Поэтому трудно зрительски и человечески следовать персонажу, каким его играет Саид Багов - немного желчному, уставшему, неустроенному, не сказать чтобы сильно обаятельному. Тут - почти что контрапункт "лирическому герою" самого Гришковца. После спектакля на реплику, что ж Он такой злой, кто-то с усмешкой отозвался: какое время, такой и Он. Можно продолжить логический ряд: какой город, такой и Он. Вот так просто. А почему уехал? Чего искать? Хотя, тогда понятно, почему вернулся - город, он же везде город. Вообще говоря, не стоило и пытаться.
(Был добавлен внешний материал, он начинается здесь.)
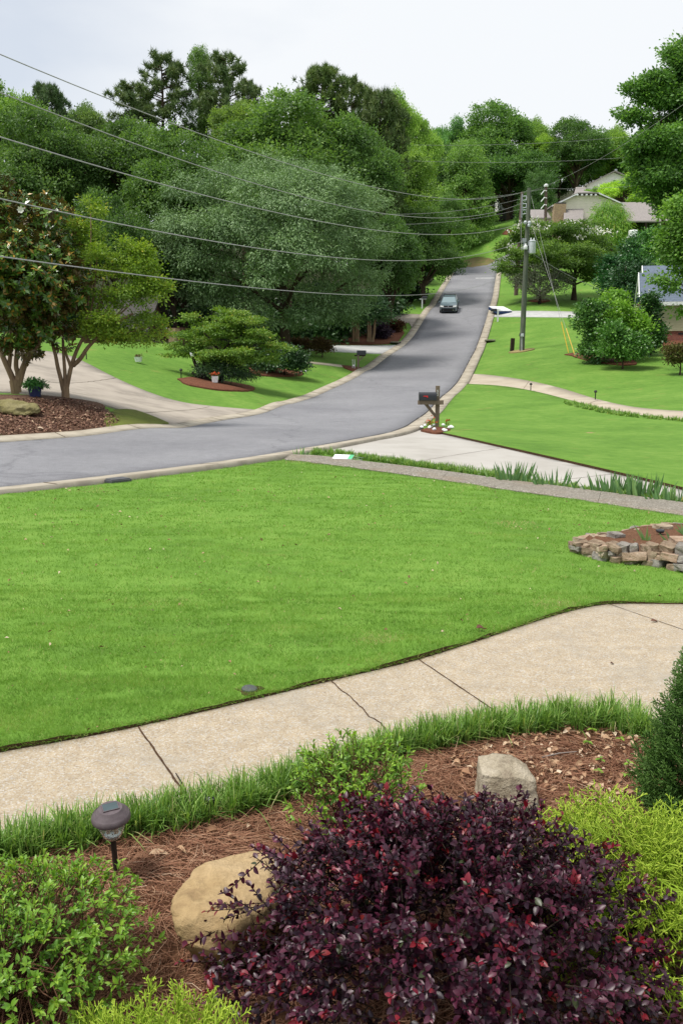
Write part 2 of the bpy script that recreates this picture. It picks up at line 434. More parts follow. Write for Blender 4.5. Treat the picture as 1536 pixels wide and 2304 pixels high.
class MB:
    """collects shapes and links them as one mesh object"""
    def __init__(s):
        s.v = []; s.f = []
    def add(s, vs, fs):
        k = len(s.v)
        s.v += [tuple(map(float, p)) for p in vs]
        s.f += [[i + k for i in f] for f in fs]
        return s
    def box(s, c, d, rz=0.0, taper=1.0):
        x, y, z = d[0] / 2, d[1] / 2, d[2] / 2
        vs = []
        for zz, t in ((-z, 1), (z, taper)):
            for xx, yy in ((-x, -y), (x, -y), (x, y), (-x, y)):
                a, b = xx * t, yy * t
                vs.append((c[0] + a * math.cos(rz) - b * math.sin(rz), c[1] + a * math.sin(rz) + b * math.cos(rz), c[2] + zz))
        return s.add(vs, [(3, 2, 1, 0), (4, 5, 6, 7), (0, 1, 5, 4), (1, 2, 6, 5), (2, 3, 7, 6), (3, 0, 4, 7)])
    def prism(s, poly, off):
        n = len(poly)
        o = Vector(off)
        vs = [Vector(p) for p in poly] + [Vector(p) + o for p in poly]
        return s.add(vs, [list(range(n))[::-1], list(range(n, 2 * n))] + [(i, (i + 1) % n, n + (i + 1) % n, n + i) for i in range(n)])
    def tube(s, pts, radii, sides=6, cap=True):
        pts = [Vector(p) for p in pts]
        if not hasattr(radii, '__len__'):
            radii = [radii] * len(pts)
        n = len(pts)
        rings = []
        ref = None
        for i, p in enumerate(pts):
            d = (pts[min(i + 1, n - 1)] - pts[max(i - 1, 0)])
            d = d.normalized() if d.length > 1e-9 else Vector((0, 0, 1))
            if ref is None:
                ref = Vector((1, 0, 0)) if abs(d.x) < 0.8 else Vector((0, 1, 0))
            a = (ref - d * ref.dot(d)).normalized()
            ref = a
            b = d.cross(a)
            rings.append([p + (a * math.cos(2 * math.pi * k / sides) + b * math.sin(2 * math.pi * k / sides)) * radii[i] for k in range(sides)])
        fs = []
        for i in range(n - 1):
            for k in range(sides):
                k2 = (k + 1) % sides
                fs.append((i * sides + k, i * sides + k2, (i + 1) * sides + k2, (i + 1) * sides + k))
        if cap:
            fs.append(list(range(sides))[::-1])
            fs.append([(n - 1) * sides + k for k in range(sides)])
        return s.add([v for r in rings for v in r], fs)
    def lathe(s, prof, c=(0, 0, 0), n=24):
        vs, fs = [], []
        m = len(prof)
        for r, z in prof:
            for k in range(n):
                a = 2 * math.pi * k / n
                vs.append((c[0] + r * math.cos(a), c[1] + r * math.sin(a), c[2] + z))
        for i in range(m - 1):
            for k in range(n):
                k2 = (k + 1) % n
                fs.append((i * n + k, i * n + k2, (i + 1) * n + k2, (i + 1) * n + k))
        if prof[0][0] > 1e-5: fs.append(list(range(n))[::-1])
        if prof[-1][0] > 1e-5: fs.append([(m - 1) * n + k for k in range(n)])
        return s.add(vs, fs)
    def build(s, name, mat, parent=None, loc=(0, 0, 0), smooth=False, bevel=0.0):
        me = bpy.data.meshes.new(name)
        L = Vector(loc)
        me.from_pydata([tuple(Vector(v) - L) for v in s.v], [], s.f)
        if bevel > 0:
            bm = bmesh.new(); bm.from_mesh(me)
            bmesh.ops.bevel(bm, geom=[e for e in bm.edges if len(e.link_faces) == 2 and e.calc_face_angle(0) > 0.5], offset=bevel, segments=2, affect='EDGES', profile=0.6)
            bm.to_mesh(me); bm.free()
        me.materials.append(mat)
        if smooth:
            me.polygons.foreach_set('use_smooth', np.ones(len(me.polygons), bool))
            try:
                me.set_sharp_from_angle(angle=math.radians(40))
            except Exception:
                pass
        me.update()
        return link(name, me, parent, loc)

# ------------------------------------------------------------------ ground regions
def inpoly(pts, poly):
    x, y = pts[:, 0], pts[:, 1]
    c = np.zeros(len(pts), bool)
    j = len(poly) - 1
    for i in range(len(poly)):
        xi, yi = poly[i]; xj, yj = poly[j]
        if yi != yj:
            c ^= ((yi > y) != (yj > y)) & (x < (xj - xi) * (y - yi) / (yj - yi) + xi)
        j = i
    return c
def spacing(p):
    return max(0.05, 0.02 * math.hypot(p[0], p[1]))
def smooth_line(P, it=2):
    P = [np.array(p, float) for p in P]
    for _ in range(it):
        Q = [P[0]]
        for a, b in zip(P[:-1], P[1:]):
            Q += [a * .75 + b * .25, a * .25 + b * .75]
        Q.append(P[-1])
        P = Q
    return P
def gline(pxs, it=2):
    """a smooth line on the ground through places read off the photo"""
    return [gp(*p)[:2] for p in smooth_line(pxs, it)]
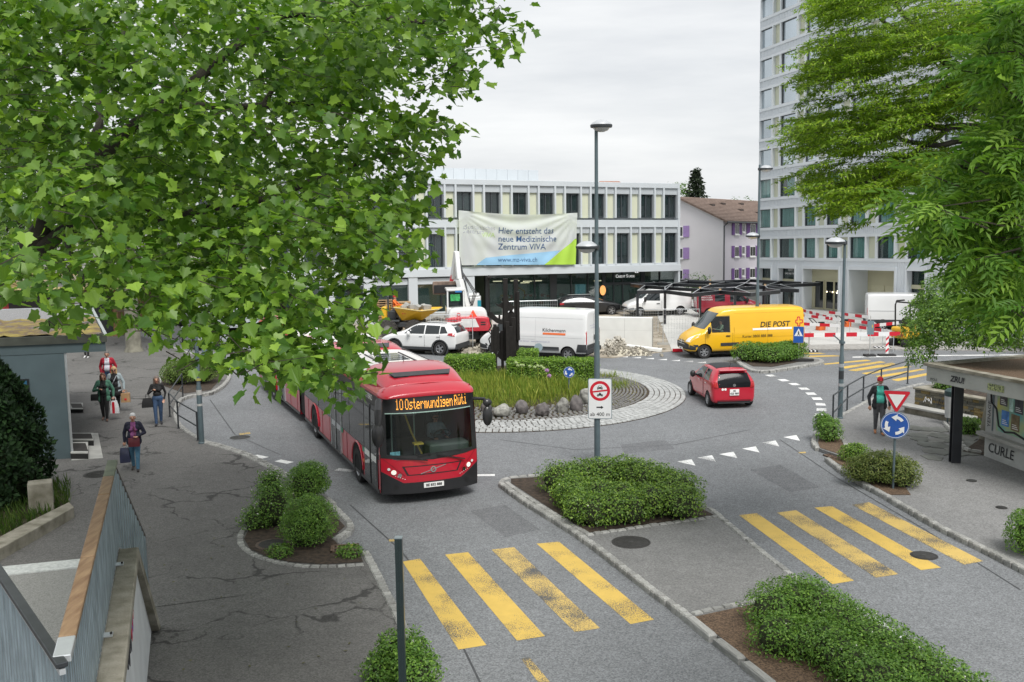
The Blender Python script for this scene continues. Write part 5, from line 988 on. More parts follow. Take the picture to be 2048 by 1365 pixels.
fp = pod(bus, [(.35, 1.17, 1.03, 2.8, 3.27), (.45, 1.17, 1.04, 2.8, 3.28), (1.2, 1.16, 1.02, 2.8, 3.27), (1.6, 1.13, .96, 2.83, 3.2), (2.0, 1.08, .9, 2.85, 3.07), (2.17, 1.04, .86, 2.87, 2.99), (2.2, 1.0, .82, 2.9, 2.96)], 'roof_pod', M_BRED)
MB().add([(1.93, -.72, 3.125), (1.93, .72, 3.125), (1.72, .82, 3.20), (1.72, -.82, 3.20)], [(0, 1, 2, 3)]).add([(1.93, -.72, 3.095), (1.93, .72, 3.095), (1.72, .82, 3.17), (1.72, -.82, 3.17)], [(3, 2, 1, 0)]).build('pod_grille', pm('pod_grille', (.05, .05, .055), .6, var=.2), fp)
MB().box((2.12, -.74, 2.885), (2.22, .74, 2.91)).build('pod_gap', M_BLACK, fp)
rw = pod(bus, [(-3.1, 1.1, .95, 2.85, 3.13), (-3.0, 1.12, 1.0, 2.85, 3.15), (.3, 1.12, 1.0, 2.85, 3.15), (.36, 1.1, .95, 2.85, 3.13)], 'roof_equipment', M_ROOFW, 2)
hm = MB(); hm.box((-1.9, -.42, 3.14), (-.3, .42, 3.19)); hm.build('roof_hatch', M_ROOFW, bus, bevel=.02)
for k in range(4): MB().box((-1.8+k*.38, -.36, 3.188), (-1.52+k*.38, .36, 3.2)).build('hatch_pane', M_CARGL, bus)
for y in (-.5, .5): strip(bus, 'roof_rail', M_BLACK, (-2.1, y, 3.165), (.1, y, 3.165), .035, .03)
for y in (-.88, .88): strip(bus, 'roof_seam', M_BLACK, (-2.8, y, 3.155), (.1, y, 3.155), .02, .02)
strip(bus, 'roof_vent', M_BDK, (.1, -.3, 3.17), (.1, .3, 3.17), .1, .03); strip(bus, 'roof_edge', M_BDK, (-7.6, 1.2, 2.94), (.4, 1.2, 2.94), .05, .1)
p2 = pod(bus, [(-5.2, 1.12, .98, 2.8, 3.2), (-5.1, 1.14, 1.02, 2.8, 3.22), (-3.9, 1.14, 1.02, 2.8, 3.22), (-3.4, 1.1, .95, 2.8, 3.1), (-3.3, 1.05, .9, 2.82, 3.02)], 'roof_pod', M_BRED); MB().add([(-3.52, -.6, 3.145), (-3.52, .6, 3.145), (-3.82, .7, 3.24), (-3.82, -.7, 3.24)], [(0, 1, 2, 3)]).build('pod_grille', MATS['pod_grille'], p2)
pod(bus, [(-7.6, 1.1, .95, 2.85, 3.12), (-7.5, 1.12, 1.0, 2.85, 3.14), (-5.4, 1.12, 1.0, 2.85, 3.14), (-5.3, 1.1, .95, 2.85, 3.1)], 'roof_equipment', M_ROOFW)
MB().tube([(.25, 0, 3.15), (.2, 0, 3.42)], .01).build('aerial', M_BLACK, bus)
def sy(z): return float(np.interp(z, [ZB, 1.0, 2.3, 2.75, HB], [W2, W2, W2*.985, W2*.955, W2*.86]))
def side(parent, name, s, x0, x1, z0, z1, mat, off=.006, n=5):
 mb = MB(); vs = []
 zz = [z0+(z1-z0)*k/n for k in range(n+1)]
 for z in zz: vs += [(x0, s*(sy(z)+off), z), (x1, s*(sy(z)+off), z)]
 fs = [(2*k, 2*k+1, 2*k+3, 2*k+2) for k in range(n)]; mb.add(vs, fs if s < 0 else [f[::-1] for f in fs]); return mb.build(name, mat, parent)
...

"Лирическим героем" в спектакле "Город" оказывается совсем иной персонаж - Она, Юлия Меньшова, чудесная, оказывается, артистка, чуткая к зрительскому сопереживанию. Принимая свою сторону в диалоге мужского-женского, она говорит, что город, где стоит твоя школа, может быть только один, куда бы ты ни "рванул" после. Гришковец не зашифровывает своих текстов, оттого и существует настолько высокая доверительная степень их актерского присвоения. Саиду Багову в отличие от Меньшовой как-то не веришь. Может, он попросту недобрый артист, да простит он такую вольность? Хотя, зритель, как и режиссер тоже волен выбирать своих героев.
Личное обаяние автора несомненно, потому кажется: все, что имеет к нему отношение, непременно хорошо. Но - Гришковец, открывающий прекрасное в обычном, теряется, если обычное берет верх над прекрасным. Кажется, Райхельгауз распорядился именно так.